ITmedia ビジネスオンライン / 2024年9月11日 6時45分

なぜ今? セブン&アイ買収提案、外資大手クシュタールの狙いとは

提供:ゲッティイメージズ

 セブン&アイ・ホールディングス(以下、セブン&アイ)がカナダの小売大手アリマンタシォン・クシュタール(以下、クシュタール)から買収提案を受けたというニュースは、日本のビジネス界に大きな波紋を広げている。

 この提案はなぜ“今”行われたのか、またその背後にはどのような戦略があるのか。理解するためには、両社の事業戦略と市場状況を詳しく見ていく必要がある。

●カナダの小売大手、クシュタールの狙い

 セブン&アイは、日本を代表するコンビニエンスストアチェーン「セブン-イレブン」を運営する企業で、国内外に膨大な店舗ネットワークを持つ。日本国内に約2万店舗を展開し、その店舗数と売上高は業界内で圧倒的な存在感を示している。さらに、セブン&アイはコンビニ事業に加え、スーパーや百貨店、金融サービスなど多岐にわたる事業を展開しており、その総合力が業界での競争優位性を強化している。

 一方、クシュタールはカナダを拠点に世界中でコンビニエンスストアを展開する多国籍企業で、特に北米やヨーロッパで積極的なM&A戦略を進め、その規模を急速に拡大してきた。クシュタールの主力ブランドである「サークルK」や「エクスプレス」は、セブン-イレブンと競合関係にある。

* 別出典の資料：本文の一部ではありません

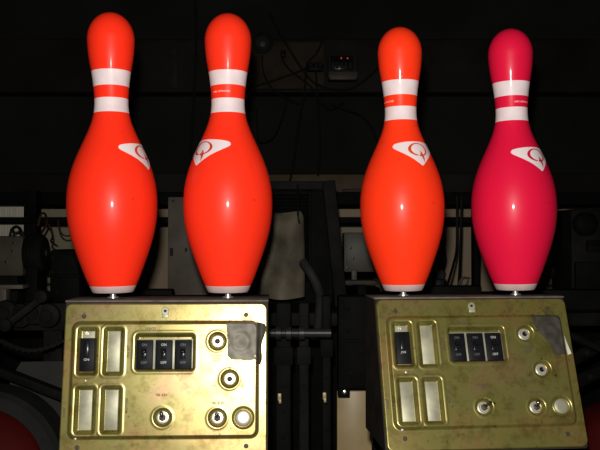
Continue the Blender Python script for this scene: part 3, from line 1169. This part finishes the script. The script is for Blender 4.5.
for k in range(22):
    f = k / 21
    q = at(2 + 60 * f, 341 + 9 * math.sin(f * PI), 1.5)
    d = Vector((.011, 0, 0))
    if k % 2:
        box(bm, q - Vector((.0062, .004, .0035)), q + Vector((.0062, .004, .0035)), .0015)
    else:
        cyl(bm, q - Vector((0, .008, 0)), q + Vector((0, .008, 0)), .0042, seg=10)
        box(bm, q - Vector((.006, .007, .003)), q + Vector((.006, -.0045, .003)), .001)
tag(obj('hanging_chain', bm, M['dark_steel']), 'sagging black drive chain above the diagonal rail', 'chain')
# grey side plate and diagonal rail, lower left
p0, p1 = at(12, 363, 1.48), at(70, 500, 1.48)
bm = BM()
v = [at(21, 362, 1.48), at(70, 361, 1.48), at(70, 470, 1.48), at(10, 470, 1.48), at(10, 380, 1.48)]
for w in v: w.y = p0.y
for w in v[2:4]: w.z = 0
f1 = [bm.verts.new(w) for w in v]; f2 = [bm.verts.new(w + Vector((0, .008, 0))) for w in v]
bm.faces.new(f1); bm.faces.new(list(reversed(f2)))
for i in range(5):
    bm.faces.new((f1[i], f2[i], f2[(i + 1) % 5], f1[(i + 1) % 5]))
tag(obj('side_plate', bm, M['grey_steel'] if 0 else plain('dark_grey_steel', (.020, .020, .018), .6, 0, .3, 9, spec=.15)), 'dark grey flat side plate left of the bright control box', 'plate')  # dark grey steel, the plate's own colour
bm = BM(); bar(bm, at(-40, 355, 1.44), at(75, 400, 1.40), .022, .016, .003)
tag(obj('diagonal_rail', bm, M['black_steel']), 'black diagonal rail crossing to the bright control box', 'rail')
# red round covers in the two lower corners
cv = thing('round_cover', at(-14, 462, 1.3), 'dark red round cover with black rim in the lower left corner', 'cover')
cv.location.z = 0
c = at(-16, 470, 1.32)
bm = BM(); lathe(bm, c, (0, -1, 0), [(-.05, .10), (.0, .105), (.025, .098), (.045, .075), (.055, .04), (.058, .001)], 48)
obj('red_dome', bm, M['red_paint'], cv)
bm = BM(); lathe(bm, c, (0, -1, 0), [(-.06, .105), (-.05, .134), (.008, .134), (.018, .126), (.018, .106), (-.02, .104)], 56, cap=False)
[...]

 このような中でクシュタールがセブン&アイに買収提案を行った背景には、セブン-イレブンの圧倒的なブランド力とグローバルな影響力を取り込み、さらなる市場支配力を強化しようとする戦略があると考えられる。

●セブンを買うと米国とタイも手に入る?

 クシュタールがセブン&アイを買収することで、特に注目すべきはタイと米国市場の獲得だ。セブン-イレブンは、日本国内だけでなく、タイや米国でも強力なブランド力を持ち、それぞれの市場で圧倒的な存在感を示している。

 タイでは全国に約1万3000店舗を展開しており、同国のコンビニエンスストア市場のリーダーとして君臨している。タイ市場を手に入れることは、東南アジア全域への影響力を強化する大きな一歩となる。

 さらに、米国市場においても、セブン-イレブンは約9000店舗を展開し、北米最大のコンビニチェーンの一つとして地位を確立している。クシュタールがこの市場を手に入れることで、北米における市場支配力が飛躍的に高まることが予想される。

 特に、米国市場での事業拡大は、クシュタールが北米全体での成長戦略を加速させるための重要な要素となるだろう。これにより、クシュタールはタイと米国という二大市場での優位性を確立し、グローバルな競争力を大幅に強化することが可能となる。